Bursaspor, bu güne kadar hiç final kazanamadı ve kazanamamaya da devam ediyor…
Bunu dün gece Osmanlı Stadı’nda bir kez daha gördük…
Şampiyon olduğumuz sezon işi sonuna kadar götürdük, Fenerbahçe son maçta Trabzonspor’la berabere kalmasa, o anons yapılmasa belki de şampiyon olamayacaktık.
Ondan sonraki sezon Süper Kupa finalinde Trabzonspor’a 3-0 mağlup olduk, ilk elin günahı olmaz dedik.
2011-2012 sezonunda Ziraat Türkiye Kupası Finali’nde büyük umutlarla geldiğimiz Ankara 19 Mayıs Stadı’nda Fenerbahçe’ye 4-0 mağlup olduk kupa elden gitti.
Geçtiğimiz sezon yine Ziraat Türkiye Kupası’nda hemde evimizde Galatasaray’a 3-2 mağlup olarak kupayı kendi ellemizle teslim ettik.
Bu sezon ise Osmanlı Stadı’nda Süper Kupa’da Galatasaray’a 1-0 yenilerek bu makus talihi bir türlü değiştiremedik.
Bunun nedenlerini fazlasıyla sıralayabiliriz. Ancak büyük takım olmak, büyük hedeflere yürümek için büyük oynamak, büyük düşünmek lazım.

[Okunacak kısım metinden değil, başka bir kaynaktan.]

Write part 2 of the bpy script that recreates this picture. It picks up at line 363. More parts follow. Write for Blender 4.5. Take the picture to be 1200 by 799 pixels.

Hesabınızı iyi uydurmalısınız.
Bu tip maçlara hazır bir şekilde girmek zorundasınız.
Transferleriniz hazır, takıma çabuk uyum sağlamış, zımba gibi bir takım kurarsanız size kimse kafa tutamaz.
Ertuğrul Sağlam’ın takımı dünkü görüntüsüyle eksikti.
Birçok yıldız ayrılmış, yeni transferler ve eldekilerle ayakta durmaya çalışan bir Bursaspor vardı. Kanatlar yok, orta saha zayıf, forvetin etkisiz kalınca sonuç kaçınılmaz olur.
Sahada farkındalık yaratacak bir tane oyuncumuz yoktu.
Burda suçlu aramaya başlarsak birinci sıraya her zaman arkasında durduğum Volkan Şen’i yazarım.
İstediğin kadar aklı ol, başkana-hocana kızıp bugünkü maçta takımını yalnız bırakıyorsun tek suçlu sensin.
Dün akşam sahada olsan durum çok farklı olur o kupa Bursaspor’a gelirdi.
Sen sana inanları da yarı yolda bıraktın.